The career of Indian teacher-educators invariably follows a similar dismal pattern, says VK Raina, a Delhi academic who has assessed the “professional productivity” of college staff in Rajasthan.

Writing in the latest issue of the Journal of Education for Teaching, Raina says that Indian teacher-educators, like colleagues in many countries, are in a paradoxical situation. Teachers see them as aloof theorists, while other university staff regard them as unscholarly.

His questionnaire survey of 145 staff in 25 Rajasthani secondary teacher-training colleges shows that only 23 had produced a book, monograph or report based on research, and in most cases they had simply adapted their PhD thesis.

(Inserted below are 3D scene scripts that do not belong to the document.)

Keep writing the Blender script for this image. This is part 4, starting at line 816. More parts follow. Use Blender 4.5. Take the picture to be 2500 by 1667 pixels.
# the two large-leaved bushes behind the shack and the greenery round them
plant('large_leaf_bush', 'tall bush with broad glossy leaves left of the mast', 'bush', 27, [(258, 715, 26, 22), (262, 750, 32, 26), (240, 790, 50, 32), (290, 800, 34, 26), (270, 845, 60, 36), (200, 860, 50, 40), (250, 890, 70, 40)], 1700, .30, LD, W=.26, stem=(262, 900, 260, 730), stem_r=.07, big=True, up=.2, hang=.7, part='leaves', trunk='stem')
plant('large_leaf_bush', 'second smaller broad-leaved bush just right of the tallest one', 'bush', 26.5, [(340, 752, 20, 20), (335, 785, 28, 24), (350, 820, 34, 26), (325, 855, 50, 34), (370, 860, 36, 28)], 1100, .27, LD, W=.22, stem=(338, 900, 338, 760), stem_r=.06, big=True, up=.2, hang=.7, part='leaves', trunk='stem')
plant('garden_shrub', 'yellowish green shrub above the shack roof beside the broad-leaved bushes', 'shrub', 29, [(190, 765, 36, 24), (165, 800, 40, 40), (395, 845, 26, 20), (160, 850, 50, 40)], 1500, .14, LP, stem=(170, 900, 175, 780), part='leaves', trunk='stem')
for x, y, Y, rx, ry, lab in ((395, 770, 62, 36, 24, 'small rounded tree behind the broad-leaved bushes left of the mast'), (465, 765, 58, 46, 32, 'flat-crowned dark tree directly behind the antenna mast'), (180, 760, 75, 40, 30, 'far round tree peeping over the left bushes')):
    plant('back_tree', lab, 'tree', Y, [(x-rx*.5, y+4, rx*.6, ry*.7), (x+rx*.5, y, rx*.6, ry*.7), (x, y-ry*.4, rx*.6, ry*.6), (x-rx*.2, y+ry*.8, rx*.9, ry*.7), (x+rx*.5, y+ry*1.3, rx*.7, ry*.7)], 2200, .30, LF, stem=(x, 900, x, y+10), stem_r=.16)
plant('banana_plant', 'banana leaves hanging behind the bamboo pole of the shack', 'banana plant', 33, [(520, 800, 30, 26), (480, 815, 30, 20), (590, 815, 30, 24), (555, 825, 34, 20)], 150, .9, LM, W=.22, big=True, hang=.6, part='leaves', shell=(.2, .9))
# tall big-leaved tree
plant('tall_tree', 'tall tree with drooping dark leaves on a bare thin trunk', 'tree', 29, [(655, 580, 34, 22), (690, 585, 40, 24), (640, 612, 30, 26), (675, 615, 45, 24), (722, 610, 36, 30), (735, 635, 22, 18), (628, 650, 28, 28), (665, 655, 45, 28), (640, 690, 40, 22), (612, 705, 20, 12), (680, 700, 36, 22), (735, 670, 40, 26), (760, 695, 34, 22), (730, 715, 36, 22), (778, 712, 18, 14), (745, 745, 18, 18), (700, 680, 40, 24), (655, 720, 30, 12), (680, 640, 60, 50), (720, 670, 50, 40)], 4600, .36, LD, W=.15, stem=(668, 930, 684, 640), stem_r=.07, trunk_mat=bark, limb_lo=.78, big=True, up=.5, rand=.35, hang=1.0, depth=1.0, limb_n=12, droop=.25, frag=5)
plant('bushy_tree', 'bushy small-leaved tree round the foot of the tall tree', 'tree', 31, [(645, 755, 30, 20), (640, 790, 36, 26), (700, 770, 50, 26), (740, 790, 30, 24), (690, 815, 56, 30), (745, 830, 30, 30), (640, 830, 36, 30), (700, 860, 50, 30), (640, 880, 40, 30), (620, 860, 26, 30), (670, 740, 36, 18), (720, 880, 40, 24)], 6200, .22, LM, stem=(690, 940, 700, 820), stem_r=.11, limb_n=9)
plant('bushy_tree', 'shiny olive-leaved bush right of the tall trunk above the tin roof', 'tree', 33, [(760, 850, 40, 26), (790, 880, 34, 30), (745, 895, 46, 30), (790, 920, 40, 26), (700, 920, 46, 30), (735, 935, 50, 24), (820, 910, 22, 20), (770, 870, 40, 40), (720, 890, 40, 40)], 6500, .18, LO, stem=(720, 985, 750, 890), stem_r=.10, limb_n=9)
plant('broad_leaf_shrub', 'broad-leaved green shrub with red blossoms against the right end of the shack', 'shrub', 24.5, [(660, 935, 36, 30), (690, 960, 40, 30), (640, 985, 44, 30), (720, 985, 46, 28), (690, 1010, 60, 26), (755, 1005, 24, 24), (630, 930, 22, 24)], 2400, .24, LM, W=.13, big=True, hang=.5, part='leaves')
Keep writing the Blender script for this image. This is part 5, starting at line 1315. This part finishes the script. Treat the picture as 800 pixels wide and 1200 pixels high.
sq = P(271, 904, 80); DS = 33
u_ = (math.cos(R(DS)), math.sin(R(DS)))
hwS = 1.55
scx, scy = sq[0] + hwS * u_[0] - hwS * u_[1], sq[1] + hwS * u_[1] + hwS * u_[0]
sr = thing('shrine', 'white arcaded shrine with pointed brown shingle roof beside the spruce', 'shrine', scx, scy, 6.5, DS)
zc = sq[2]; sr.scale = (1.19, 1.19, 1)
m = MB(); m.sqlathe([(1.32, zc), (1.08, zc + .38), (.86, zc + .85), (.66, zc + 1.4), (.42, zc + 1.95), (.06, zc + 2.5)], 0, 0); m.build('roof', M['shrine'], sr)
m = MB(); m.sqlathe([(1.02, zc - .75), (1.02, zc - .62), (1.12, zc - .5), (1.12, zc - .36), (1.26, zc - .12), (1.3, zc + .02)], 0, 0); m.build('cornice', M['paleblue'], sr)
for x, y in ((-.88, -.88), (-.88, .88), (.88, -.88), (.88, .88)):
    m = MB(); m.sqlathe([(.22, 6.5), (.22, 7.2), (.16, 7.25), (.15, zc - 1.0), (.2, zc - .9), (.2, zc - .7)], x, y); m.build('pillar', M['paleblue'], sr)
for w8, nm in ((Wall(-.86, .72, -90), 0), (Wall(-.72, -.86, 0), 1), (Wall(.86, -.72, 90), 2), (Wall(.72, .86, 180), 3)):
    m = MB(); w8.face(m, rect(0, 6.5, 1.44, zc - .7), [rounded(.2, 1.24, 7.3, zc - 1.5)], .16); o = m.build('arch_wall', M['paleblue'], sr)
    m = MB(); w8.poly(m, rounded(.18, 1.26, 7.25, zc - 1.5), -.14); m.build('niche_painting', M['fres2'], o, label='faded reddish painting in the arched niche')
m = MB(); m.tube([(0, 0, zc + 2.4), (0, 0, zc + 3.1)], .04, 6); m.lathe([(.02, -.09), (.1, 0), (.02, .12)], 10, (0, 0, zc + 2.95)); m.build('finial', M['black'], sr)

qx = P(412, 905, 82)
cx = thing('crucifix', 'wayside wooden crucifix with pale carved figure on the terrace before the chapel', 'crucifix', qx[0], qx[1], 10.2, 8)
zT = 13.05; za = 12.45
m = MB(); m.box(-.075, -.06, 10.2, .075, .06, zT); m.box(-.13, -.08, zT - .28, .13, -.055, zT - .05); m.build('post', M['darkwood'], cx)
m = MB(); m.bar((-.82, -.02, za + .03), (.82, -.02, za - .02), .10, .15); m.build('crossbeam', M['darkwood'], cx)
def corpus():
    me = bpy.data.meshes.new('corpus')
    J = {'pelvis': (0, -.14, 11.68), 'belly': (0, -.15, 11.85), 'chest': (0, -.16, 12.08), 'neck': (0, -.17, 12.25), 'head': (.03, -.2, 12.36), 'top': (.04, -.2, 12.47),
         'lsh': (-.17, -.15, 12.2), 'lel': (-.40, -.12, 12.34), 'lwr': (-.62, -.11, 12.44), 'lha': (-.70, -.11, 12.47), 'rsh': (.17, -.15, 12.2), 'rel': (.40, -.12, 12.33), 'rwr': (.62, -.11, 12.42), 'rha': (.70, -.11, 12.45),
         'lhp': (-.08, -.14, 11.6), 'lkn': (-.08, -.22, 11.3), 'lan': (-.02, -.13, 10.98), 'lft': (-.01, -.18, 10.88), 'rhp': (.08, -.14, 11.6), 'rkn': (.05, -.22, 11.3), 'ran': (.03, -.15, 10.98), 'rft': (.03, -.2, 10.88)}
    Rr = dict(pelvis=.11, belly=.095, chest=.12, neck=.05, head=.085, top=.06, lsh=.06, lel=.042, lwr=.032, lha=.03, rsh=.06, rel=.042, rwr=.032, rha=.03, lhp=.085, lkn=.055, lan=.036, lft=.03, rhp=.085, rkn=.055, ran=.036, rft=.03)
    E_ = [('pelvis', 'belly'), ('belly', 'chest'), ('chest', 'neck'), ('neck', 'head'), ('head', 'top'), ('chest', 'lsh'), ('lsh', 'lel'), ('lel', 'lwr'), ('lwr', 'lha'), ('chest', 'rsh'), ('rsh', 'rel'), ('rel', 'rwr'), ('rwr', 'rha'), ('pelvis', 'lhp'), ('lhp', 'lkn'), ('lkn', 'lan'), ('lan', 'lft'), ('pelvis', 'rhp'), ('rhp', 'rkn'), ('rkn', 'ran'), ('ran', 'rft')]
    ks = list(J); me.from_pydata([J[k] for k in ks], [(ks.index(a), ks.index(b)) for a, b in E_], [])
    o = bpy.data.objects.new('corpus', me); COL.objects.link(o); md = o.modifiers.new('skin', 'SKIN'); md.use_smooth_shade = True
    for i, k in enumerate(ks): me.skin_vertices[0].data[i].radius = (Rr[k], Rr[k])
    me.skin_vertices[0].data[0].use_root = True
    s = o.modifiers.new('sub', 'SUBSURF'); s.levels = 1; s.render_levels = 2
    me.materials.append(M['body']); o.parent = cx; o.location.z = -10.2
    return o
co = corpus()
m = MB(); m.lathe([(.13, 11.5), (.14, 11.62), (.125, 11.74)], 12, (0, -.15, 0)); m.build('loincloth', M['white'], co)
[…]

Ten had written school textbooks and five were the authors of books on teacher education, but Raina points out that most were printed by “obscure, local publishers”.

Shockingly, a significant number (35 per cent) of the lecturers had not read any books about education recently. And many of those who said that they had picked up a book listed “simplistic” manuals that were also popular with students because they contained easy-to-memorise passages.

When asked about the journals they read, several mentioned periodicals that are “commonly popular with housewives”, says Raina, adding: “This indicates their level of intellectual curiosity”. None of them read national or international research journals, which Raina suggests are bought by college libraries for their “cosmetic value” and to satisfy inspectors.

“Too many Indian educators die early in the intellectual sense,” Raina concludes. “But they go on receiving their pay cheques and keep on teaching, long after their lives have lost their meaning and they have ceased to have anything worthwhile to teach.”

“In Search of Saraswati”, by VK Raina, Journal of Education for Teaching, Volume 23 Number 2, Carfax Publishing, PO Box 25, Abingdon, Oxfordshire OX14 3UE.